My mood changed instantly as we walked back and forth through the market, visiting farm stands from upstate New York, Pennsylvania, Connecticut and even Western Massachusetts. I felt certain that my dear wife, LeAnna, would soon grow sick and tired of hearing me repeat, “This is amazing! I love this! This is fantastic! Do we have room for pussy willows in our luggage? We don’t right? Really, there’s no way we could pack them …” But if she was annoyed, she never really let on. What I suspect is that she herself was drawn in by what was, for us, an exciting, refreshing discovery.
It was only after 20 minutes or so of wandering drunkenly through the market that I realized the irony of it all: I was in New York City, one of the so-called greatest, most culture-rich cities on earth, and my happiest moment all weekend was when I found a farmers market. It reminded me of a book LeAnna just read in which the main character is a New York dwelling yuppie whose grandparents come to visit. When they arrive, they insist on going to the Applebees in Times Square. She pushes back, arguing that they have every culinary opportunity open to them there – why would they choose to eat somewhere they could eat any other day of the year, in any suburb in America?  If I’m remembering correctly, her grandmother responds, we want to eat there because your grandfather already knows he’s going to enjoy it. Was I like that, I wondered. Am I some provincial kill-joy whose favorite part of traveling is the part which reminds him of home?
The answer, of course, is a solid maybe. But I’m okay with that because it seems to me there’s a bigger principle at work here too. More than this moment just being about my particular preference, I believe that I, and if I may be so bold, all people are actually made for a meaningful connection to the land. That there is something about us as people that’s inherently programmed to long for that sort of connection. And I suppose that’s true in regard to the land, meaning the natural world, in general, but is perhaps even more true in regards to a particular piece of land.  Â
What I think that means is that people were originally made to be tribal – to live in one place where they know not only the land but the people who live on that land. In that system, their destinies were all tied together – the destinies of the people together, and the destiny of the land. But the modern world has done away with that. We’ve created this thing called the city. And the assumption, at least the way I was educated, is that you would find the city that best allowed you to fulfill the so-called American dream , namely financial achievement, and you would “Go west, young man,” until you achieved it. The problem, of course, being that this entrepreneurial legacy has effectively created a homeless generation, disenfranchised not only from their people but also from the land by which their people were known.
In New York, there are no doubt innumerable pockets of rich community. At least historically, there have been ethnic settlements, artistic neighborhoods, and co-ops of friends and neighbors. Yet at the same time, I can’t help but marvel how in the midst of all that concrete and glass, all that glitz and glamour, people still long for a connection to the natural world. In addition to the farmers market and, of course, Central Park, corner shop after corner shop is filled year-round with amazing flowers – a bit of life, nature, and beauty in the city.

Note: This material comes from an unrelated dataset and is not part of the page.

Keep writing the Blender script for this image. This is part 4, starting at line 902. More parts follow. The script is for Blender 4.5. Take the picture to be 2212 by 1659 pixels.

Even on the somewhat blustery day we were there, people were filling the tables in the not-particularly-attractive-at-this-time-of-the-year Bryant Park – eager to be out of their offices, in the sunshine, near a few trees (leafless though they still were). This all, to my mind, is more than simply a coffee break, or with cut flowers, the desire for something beautiful on one’s dining room table.  Instead, even subconsciously I believe it’s a longing for a sense of place long lost to most of us. Â
My wife grew up in rural West Virginia on the same farm where her father and grandfather grew up. She is shaped by the mountains she played on as a girl. They inform who she is, what she values, and how she understands herself. When we were first dating, for reasons I didn’t even understand at the time, I would refer to her as LeAnna-of-the Mountains. Thoughtless though I was at the time about issues of place and of identity, I still understood on some visceral level that the woman I love is defined by her people and by her land.
So that Saturday, in the middle of New York, I was responding to something more than just a pleasure-filled taste of my preferred type of culture. Instead, I think, I was, in the middle of millions of people, and towering sky-scrapers, feeling the call and pull of home. It was very much the same as the experience of being abroad and hearing someone speaking your native language. I was, for a brief moment, among my people. I still deeply long to move to the country, to raise my children on a piece of land by which they will ultimately both be known and know themselves. But in the meantime, perhaps my family and I can be content to connect with our tribe wherever we find them. And now I know that when I travel, home is only a subway stop away.